**OBJECTIVE**
Your task is to repeat all of the data exactly while excluding the pictures.

**GIVEN DATA**
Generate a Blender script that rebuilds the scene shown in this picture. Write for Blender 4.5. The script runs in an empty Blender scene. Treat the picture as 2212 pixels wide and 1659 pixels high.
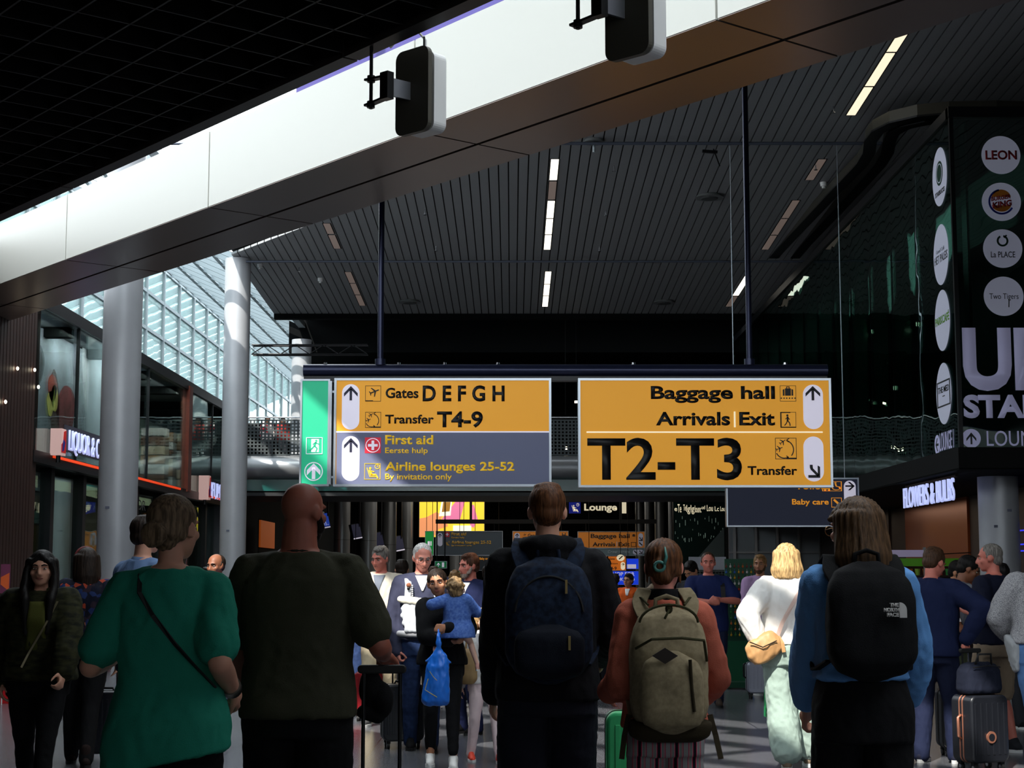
import bpy, bmesh, math, random
import numpy as np
from mathutils import Vector, Matrix

random.seed(7)
SC = bpy.context.scene
COL = SC.collection

# ------------------------------------------------------------------ camera
FPX = 3500.0                       # focal length in pixels of a 2212 x 1659 frame
PITCH = math.radians(6.69)
EYE = 1.5
cam_data = bpy.data.cameras.new('camera')
cam_data.sensor_width = 36.0
cam_data.lens = FPX / 2212.0 * 36.0
cam_data.clip_end = 400
cam = bpy.data.objects.new('camera', cam_data)
COL.objects.link(cam)
cam.location = (0, 0, EYE)
cam.rotation_euler = (math.radians(90) + PITCH, 0, 0)
SC.camera = cam

# ------------------------------------------------------------------ sky, sun, exposure
world = bpy.data.worlds.new('world')
SC.world = world
world.use_nodes = True
bg = world.node_tree.nodes['Background']
bg.inputs[0].default_value = (0.88, 0.95, 1.0, 1)
bg.inputs[1].default_value = 4.5
SUN_TO = Vector((-0.38, -0.87, 1.0)).normalized()      # direction from the ground to the sun
sun_data = bpy.data.lights.new('sun', 'SUN')
sun_data.energy = 8.0
sun_data.angle = math.radians(0.53)
sun_data.color = (1.0, 0.96, 0.88)
sun = bpy.data.objects.new('sun', sun_data)
COL.objects.link(sun)
sun.location = (-10, -20, 30)
sun.rotation_euler = SUN_TO.to_track_quat('Z', 'Y').to_euler()
SC.view_settings.view_transform = 'Standard'
SC.view_settings.look = 'None'
SC.view_settings.exposure = 0.0
SC.view_settings.gamma = 1.0
SC.view_settings.use_curve_mapping = False
SC.cycles.max_bounces = 8
SC.cycles.diffuse_bounces = 4
SC.cycles.glossy_bounces = 3
SC.cycles.transparent_max_bounces = 16
SC.cycles.caustics_reflective = False
SC.cycles.caustics_refractive = False
SC.cycles.sample_clamp_indirect = 4.0
SC.cycles.blur_glossy = 1.0

# ------------------------------------------------------------------ photo measurements -> places
CT, ST = math.cos(PITCH), math.sin(PITCH)
def ray(px, py):
    u, w = (px - 1106.0) / FPX, (829.5 - py) / FPX
    return Vector((u, CT - w * ST, ST + w * CT))
def W(px, py, Y):                  # the point seen at (px, py) that lies Y metres in front
    r = ray(px, py)
    r = r * (Y / r.y)
    return Vector((r.x, Y, EYE + r.z))
def on_z(px, py, z):               # ... that lies at height z
    r = ray(px, py)
    return Vector((0, 0, EYE)) + r * ((z - EYE) / r.z)
def on_x(px, py, x):               # ... that lies on the wall plane at x
    r = ray(px, py)
    return Vector((0, 0, EYE)) + r * (x / r.x)

# ------------------------------------------------------------------ materials
def lin(c):
    return tuple(((v / 255) / 12.92 if v / 255 <= 0.04045 else ((v / 255 + 0.055) / 1.055) ** 2.4) for v in c)
MATS = {}
def M(name, rgb=(128, 128, 128), rough=0.6, metal=0.0, spec=0.4, emit=0.0, emit_rgb=None, bump=0.0, bscale=60.0, var=0.0, vscale=8.0, sheen=0.0):
    if name in MATS:
        return MATS[name]
    m = bpy.data.materials.new(name)
    MATS[name] = m
    m.use_nodes = True
    nt = m.node_tree
    p = nt.nodes['Principled BSDF']
    c = lin(rgb) + (1,)
    p.inputs['Base Color'].default_value = c
    p.inputs['Roughness'].default_value = rough
    p.inputs['Metallic'].default_value = metal
    p.inputs['Specular IOR Level'].default_value = spec
    if sheen:
        p.inputs['Sheen Weight'].default_value = sheen
    if emit:
        p.inputs['Emission Color'].default_value = lin(emit_rgb or rgb) + (1,)
        p.inputs['Emission Strength'].default_value = emit
    tc = None
    if bump or var:
        tc = nt.nodes.new('ShaderNodeTexCoord')
    if var:
        n = nt.nodes.new('ShaderNodeTexNoise')
        n.inputs['Scale'].default_value = vscale
        n.inputs['Detail'].default_value = 4
        nt.links.new(tc.outputs['Object'], n.inputs['Vector'])
        r = nt.nodes.new('ShaderNodeValToRGB')
        r.color_ramp.elements[0].position = 0.3
        r.color_ramp.elements[1].position = 0.7
        r.color_ramp.elements[0].color = tuple(v * (1 - var) for v in c[:3]) + (1,)
        r.color_ramp.elements[1].color = tuple(min(1, v * (1 + var)) for v in c[:3]) + (1,)
        nt.links.new(n.outputs['Fac'], r.inputs['Fac'])
        nt.links.new(r.outputs['Color'], p.inputs['Base Color'])
    if bump:
        n = nt.nodes.new('ShaderNodeTexNoise')
        n.inputs['Scale'].default_value = bscale
        n.inputs['Detail'].default_value = 3
        nt.links.new(tc.outputs['Object'], n.inputs['Vector'])
        b = nt.nodes.new('ShaderNodeBump')
        b.inputs['Strength'].default_value = bump
        b.inputs['Distance'].default_value = 0.01
        nt.links.new(n.outputs['Fac'], b.inputs['Height'])
        nt.links.new(b.outputs['Normal'], p.inputs['Normal'])
    return m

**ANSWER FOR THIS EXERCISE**
Generate a Blender script that rebuilds the scene shown in this picture. Write for Blender 4.5. The script runs in an empty Blender scene. Treat the picture as 2212 pixels wide and 1659 pixels high.
import bpy, bmesh, math, random
import numpy as np
from mathutils import Vector, Matrix

random.seed(7)
SC = bpy.context.scene
COL = SC.collection

# ------------------------------------------------------------------ camera
FPX = 3500.0                       # focal length in pixels of a 2212 x 1659 frame
PITCH = math.radians(6.69)
EYE = 1.5
cam_data = bpy.data.cameras.new('camera')
cam_data.sensor_width = 36.0
cam_data.lens = FPX / 2212.0 * 36.0
cam_data.clip_end = 400
cam = bpy.data.objects.new('camera', cam_data)
COL.objects.link(cam)
cam.location = (0, 0, EYE)
cam.rotation_euler = (math.radians(90) + PITCH, 0, 0)
SC.camera = cam

# ------------------------------------------------------------------ sky, sun, exposure
world = bpy.data.worlds.new('world')
SC.world = world
world.use_nodes = True
bg = world.node_tree.nodes['Background']
bg.inputs[0].default_value = (0.88, 0.95, 1.0, 1)
bg.inputs[1].default_value = 4.5
SUN_TO = Vector((-0.38, -0.87, 1.0)).normalized()      # direction from the ground to the sun
sun_data = bpy.data.lights.new('sun', 'SUN')
sun_data.energy = 8.0
sun_data.angle = math.radians(0.53)
sun_data.color = (1.0, 0.96, 0.88)
sun = bpy.data.objects.new('sun', sun_data)
COL.objects.link(sun)
sun.location = (-10, -20, 30)
sun.rotation_euler = SUN_TO.to_track_quat('Z', 'Y').to_euler()
SC.view_settings.view_transform = 'Standard'
SC.view_settings.look = 'None'
SC.view_settings.exposure = 0.0
SC.view_settings.gamma = 1.0
SC.view_settings.use_curve_mapping = False
SC.cycles.max_bounces = 8
SC.cycles.diffuse_bounces = 4
SC.cycles.glossy_bounces = 3
SC.cycles.transparent_max_bounces = 16
SC.cycles.caustics_reflective = False
SC.cycles.caustics_refractive = False
SC.cycles.sample_clamp_indirect = 4.0
SC.cycles.blur_glossy = 1.0

# ------------------------------------------------------------------ photo measurements -> places
CT, ST = math.cos(PITCH), math.sin(PITCH)
def ray(px, py):
    u, w = (px - 1106.0) / FPX, (829.5 - py) / FPX
    return Vector((u, CT - w * ST, ST + w * CT))
def W(px, py, Y):                  # the point seen at (px, py) that lies Y metres in front
    r = ray(px, py)
    r = r * (Y / r.y)
    return Vector((r.x, Y, EYE + r.z))
def on_z(px, py, z):               # ... that lies at height z
    r = ray(px, py)
    return Vector((0, 0, EYE)) + r * ((z - EYE) / r.z)
def on_x(px, py, x):               # ... that lies on the wall plane at x
    r = ray(px, py)
    return Vector((0, 0, EYE)) + r * (x / r.x)

# ------------------------------------------------------------------ materials
def lin(c):
    return tuple(((v / 255) / 12.92 if v / 255 <= 0.04045 else ((v / 255 + 0.055) / 1.055) ** 2.4) for v in c)
MATS = {}
def M(name, rgb=(128, 128, 128), rough=0.6, metal=0.0, spec=0.4, emit=0.0, emit_rgb=None, bump=0.0, bscale=60.0, var=0.0, vscale=8.0, sheen=0.0):
    if name in MATS:
        return MATS[name]
    m = bpy.data.materials.new(name)
    MATS[name] = m
    m.use_nodes = True
    nt = m.node_tree
    p = nt.nodes['Principled BSDF']
    c = lin(rgb) + (1,)
    p.inputs['Base Color'].default_value = c
    p.inputs['Roughness'].default_value = rough
    p.inputs['Metallic'].default_value = metal
    p.inputs['Specular IOR Level'].default_value = spec
    if sheen:
        p.inputs['Sheen Weight'].default_value = sheen
    if emit:
        p.inputs['Emission Color'].default_value = lin(emit_rgb or rgb) + (1,)
        p.inputs['Emission Strength'].default_value = emit
    tc = None
    if bump or var:
        tc = nt.nodes.new('ShaderNodeTexCoord')
    if var:
        n = nt.nodes.new('ShaderNodeTexNoise')
        n.inputs['Scale'].default_value = vscale
        n.inputs['Detail'].default_value = 4
        nt.links.new(tc.outputs['Object'], n.inputs['Vector'])
        r = nt.nodes.new('ShaderNodeValToRGB')
        r.color_ramp.elements[0].position = 0.3
        r.color_ramp.elements[1].position = 0.7
        r.color_ramp.elements[0].color = tuple(v * (1 - var) for v in c[:3]) + (1,)
        r.color_ramp.elements[1].color = tuple(min(1, v * (1 + var)) for v in c[:3]) + (1,)
        nt.links.new(n.outputs['Fac'], r.inputs['Fac'])
        nt.links.new(r.outputs['Color'], p.inputs['Base Color'])
    if bump:
        n = nt.nodes.new('ShaderNodeTexNoise')
        n.inputs['Scale'].default_value = bscale
        n.inputs['Detail'].default_value = 3
        nt.links.new(tc.outputs['Object'], n.inputs['Vector'])
        b = nt.nodes.new('ShaderNodeBump')
        b.inputs['Strength'].default_value = bump
        b.inputs['Distance'].default_value = 0.01
        nt.links.new(n.outputs['Fac'], b.inputs['Height'])
        nt.links.new(b.outputs['Normal'], p.inputs['Normal'])
    return m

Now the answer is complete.